In case chargebacks the bank gets in touch with the payment gateway who in turn contact the merchant. The merchant then needs to produce proof of delivery or service to show that the customer has received what was promised. Till the funds for this transaction will be kept on hold. Too many chargebacks can result in a payment gateway stopping your account.

What is the online payment collection process?

Online payments became a part of our daily lives in no time. We are transacting online not only through debit or credit cards but through several other modes like UPI, net banking and wallets as well. This type of payment lowers the operational costs for businesses as the more payments made electronically the less they spend for paper invoicing and the costs associated with outdated collection modes such as cash, cheque and collection agents. Also, it helps in improving customer retention as it introduces convenience to their payment routines. Paying online is an essential feature that every business should offer as it helps you scale and streamline your collections.

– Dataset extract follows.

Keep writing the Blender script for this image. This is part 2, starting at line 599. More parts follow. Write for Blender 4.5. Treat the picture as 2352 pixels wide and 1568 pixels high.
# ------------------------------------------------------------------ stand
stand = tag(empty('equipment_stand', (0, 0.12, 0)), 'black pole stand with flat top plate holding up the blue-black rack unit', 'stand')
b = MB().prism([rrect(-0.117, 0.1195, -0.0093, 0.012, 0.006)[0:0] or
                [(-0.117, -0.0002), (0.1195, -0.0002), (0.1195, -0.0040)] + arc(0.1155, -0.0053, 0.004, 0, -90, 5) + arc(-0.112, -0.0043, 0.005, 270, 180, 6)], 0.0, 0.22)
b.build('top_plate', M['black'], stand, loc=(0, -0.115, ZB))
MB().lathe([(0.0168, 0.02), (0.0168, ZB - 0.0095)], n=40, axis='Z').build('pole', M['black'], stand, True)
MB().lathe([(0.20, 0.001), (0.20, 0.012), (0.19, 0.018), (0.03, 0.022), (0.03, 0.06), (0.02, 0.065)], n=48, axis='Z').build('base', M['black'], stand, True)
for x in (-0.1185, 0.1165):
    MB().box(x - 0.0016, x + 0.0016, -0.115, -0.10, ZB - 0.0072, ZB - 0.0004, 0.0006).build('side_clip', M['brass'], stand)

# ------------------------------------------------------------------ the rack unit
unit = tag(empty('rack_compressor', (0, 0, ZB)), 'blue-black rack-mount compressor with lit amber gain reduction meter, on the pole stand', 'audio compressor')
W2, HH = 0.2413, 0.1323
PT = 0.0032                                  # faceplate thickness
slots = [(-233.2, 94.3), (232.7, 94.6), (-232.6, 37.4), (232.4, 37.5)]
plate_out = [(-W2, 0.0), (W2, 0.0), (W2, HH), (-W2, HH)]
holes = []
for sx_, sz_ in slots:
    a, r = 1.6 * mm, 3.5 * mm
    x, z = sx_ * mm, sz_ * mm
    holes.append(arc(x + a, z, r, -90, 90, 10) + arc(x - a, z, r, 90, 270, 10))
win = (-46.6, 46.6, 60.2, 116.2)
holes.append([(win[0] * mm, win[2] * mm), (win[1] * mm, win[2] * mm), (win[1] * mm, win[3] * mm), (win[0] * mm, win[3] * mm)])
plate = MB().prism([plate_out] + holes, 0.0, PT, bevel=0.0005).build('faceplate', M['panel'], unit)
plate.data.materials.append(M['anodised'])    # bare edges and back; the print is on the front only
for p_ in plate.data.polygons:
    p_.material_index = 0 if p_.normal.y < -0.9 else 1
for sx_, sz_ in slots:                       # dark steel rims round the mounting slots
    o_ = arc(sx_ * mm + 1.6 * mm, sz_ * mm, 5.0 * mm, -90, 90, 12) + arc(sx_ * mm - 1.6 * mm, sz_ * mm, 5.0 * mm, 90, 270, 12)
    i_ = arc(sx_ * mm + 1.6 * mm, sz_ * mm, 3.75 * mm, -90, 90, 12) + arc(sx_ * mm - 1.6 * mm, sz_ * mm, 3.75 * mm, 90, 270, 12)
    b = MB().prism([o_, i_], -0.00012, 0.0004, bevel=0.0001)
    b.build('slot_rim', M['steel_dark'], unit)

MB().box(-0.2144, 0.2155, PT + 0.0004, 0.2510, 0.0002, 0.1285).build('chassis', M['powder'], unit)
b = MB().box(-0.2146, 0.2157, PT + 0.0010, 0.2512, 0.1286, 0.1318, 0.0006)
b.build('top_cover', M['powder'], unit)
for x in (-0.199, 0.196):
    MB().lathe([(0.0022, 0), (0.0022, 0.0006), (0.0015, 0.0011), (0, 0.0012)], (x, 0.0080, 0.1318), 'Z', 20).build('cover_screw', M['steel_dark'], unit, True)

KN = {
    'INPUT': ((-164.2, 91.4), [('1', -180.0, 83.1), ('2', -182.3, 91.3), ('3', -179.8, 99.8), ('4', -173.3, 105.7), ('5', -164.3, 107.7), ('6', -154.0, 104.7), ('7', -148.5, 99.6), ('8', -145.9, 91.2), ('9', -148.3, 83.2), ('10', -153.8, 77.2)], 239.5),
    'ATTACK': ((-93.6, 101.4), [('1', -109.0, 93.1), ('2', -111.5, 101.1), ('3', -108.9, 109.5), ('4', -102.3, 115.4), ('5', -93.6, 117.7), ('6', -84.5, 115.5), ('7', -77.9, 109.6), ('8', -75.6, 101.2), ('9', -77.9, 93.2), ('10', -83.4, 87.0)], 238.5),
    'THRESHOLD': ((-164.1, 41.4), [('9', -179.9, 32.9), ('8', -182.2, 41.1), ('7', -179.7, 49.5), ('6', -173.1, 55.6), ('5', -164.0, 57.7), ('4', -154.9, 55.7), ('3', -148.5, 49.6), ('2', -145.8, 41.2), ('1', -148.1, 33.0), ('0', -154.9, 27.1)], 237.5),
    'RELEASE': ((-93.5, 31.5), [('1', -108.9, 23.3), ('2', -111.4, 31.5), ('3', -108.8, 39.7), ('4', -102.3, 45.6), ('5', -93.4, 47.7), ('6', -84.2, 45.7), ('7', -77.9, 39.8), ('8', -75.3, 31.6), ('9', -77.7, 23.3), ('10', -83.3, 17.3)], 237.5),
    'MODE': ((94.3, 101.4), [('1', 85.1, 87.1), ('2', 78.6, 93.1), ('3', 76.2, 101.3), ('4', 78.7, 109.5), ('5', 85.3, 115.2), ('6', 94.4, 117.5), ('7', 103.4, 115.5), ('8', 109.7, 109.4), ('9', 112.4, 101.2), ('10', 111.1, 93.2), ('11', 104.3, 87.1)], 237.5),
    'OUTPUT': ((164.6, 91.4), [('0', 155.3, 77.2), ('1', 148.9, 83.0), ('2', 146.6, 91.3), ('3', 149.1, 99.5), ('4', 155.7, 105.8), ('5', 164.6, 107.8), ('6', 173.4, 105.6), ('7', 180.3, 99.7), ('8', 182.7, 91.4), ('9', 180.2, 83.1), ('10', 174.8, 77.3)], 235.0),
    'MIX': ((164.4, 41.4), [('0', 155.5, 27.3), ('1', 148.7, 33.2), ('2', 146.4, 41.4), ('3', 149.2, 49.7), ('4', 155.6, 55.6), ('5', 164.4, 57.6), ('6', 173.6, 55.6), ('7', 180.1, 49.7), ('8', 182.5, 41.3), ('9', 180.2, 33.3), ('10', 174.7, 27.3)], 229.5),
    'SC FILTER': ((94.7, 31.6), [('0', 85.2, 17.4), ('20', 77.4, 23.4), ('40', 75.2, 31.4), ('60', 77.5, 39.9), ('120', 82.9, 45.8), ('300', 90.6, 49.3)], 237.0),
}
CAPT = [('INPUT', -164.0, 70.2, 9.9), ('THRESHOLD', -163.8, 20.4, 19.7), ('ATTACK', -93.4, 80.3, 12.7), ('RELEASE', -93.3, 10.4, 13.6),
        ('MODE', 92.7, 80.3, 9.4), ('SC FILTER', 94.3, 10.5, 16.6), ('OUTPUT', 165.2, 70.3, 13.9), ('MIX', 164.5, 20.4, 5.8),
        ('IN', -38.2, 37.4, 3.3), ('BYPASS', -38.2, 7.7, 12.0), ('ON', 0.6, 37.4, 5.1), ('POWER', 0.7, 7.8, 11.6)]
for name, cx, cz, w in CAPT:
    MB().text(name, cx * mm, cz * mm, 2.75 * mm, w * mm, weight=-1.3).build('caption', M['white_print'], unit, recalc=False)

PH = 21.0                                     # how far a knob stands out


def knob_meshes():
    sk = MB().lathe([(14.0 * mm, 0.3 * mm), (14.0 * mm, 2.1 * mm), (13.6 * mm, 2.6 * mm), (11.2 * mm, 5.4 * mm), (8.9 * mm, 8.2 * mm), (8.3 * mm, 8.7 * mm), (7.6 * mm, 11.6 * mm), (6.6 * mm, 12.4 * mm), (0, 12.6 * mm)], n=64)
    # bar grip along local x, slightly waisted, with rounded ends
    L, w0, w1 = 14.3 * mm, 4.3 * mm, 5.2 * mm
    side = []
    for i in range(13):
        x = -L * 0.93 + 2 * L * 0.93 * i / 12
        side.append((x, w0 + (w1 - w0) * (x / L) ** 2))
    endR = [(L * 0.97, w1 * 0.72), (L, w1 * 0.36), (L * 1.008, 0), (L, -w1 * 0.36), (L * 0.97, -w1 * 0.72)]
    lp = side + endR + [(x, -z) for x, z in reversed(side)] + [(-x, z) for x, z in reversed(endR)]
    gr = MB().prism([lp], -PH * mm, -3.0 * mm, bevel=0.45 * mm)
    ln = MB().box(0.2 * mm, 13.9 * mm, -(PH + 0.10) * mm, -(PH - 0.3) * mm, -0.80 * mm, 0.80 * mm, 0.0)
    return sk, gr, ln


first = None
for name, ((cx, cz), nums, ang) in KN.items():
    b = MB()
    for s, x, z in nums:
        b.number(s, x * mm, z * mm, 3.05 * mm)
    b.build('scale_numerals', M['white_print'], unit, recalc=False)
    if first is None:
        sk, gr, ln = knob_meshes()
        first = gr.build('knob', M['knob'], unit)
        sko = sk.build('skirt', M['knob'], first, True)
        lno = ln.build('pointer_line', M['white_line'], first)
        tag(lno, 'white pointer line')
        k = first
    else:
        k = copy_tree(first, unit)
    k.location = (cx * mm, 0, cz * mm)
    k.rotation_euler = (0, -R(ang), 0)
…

To get started with online payment processing, you usually need
  • A current account – though some payment systems do not require a current account and work with savings accounts too
  • An account with a payment service provider
  • A web page with a button (e.g. Join, Donate, Buy) that initiates the transaction process
  • A payment solution that can integrate with a payment gateway for billing and invoicing

People are increasingly getting comfortable with paying online. When members, customers or supporters are ready to sign up, register for an event, or donate, they want to do it quickly and easily. In fact, websites that don’t support online payment are often seen as being outdated. Online payments are faster than manual payments, since you don’t have to wait for the cheque to arrive or for it to clear or deal with large amounts of cash.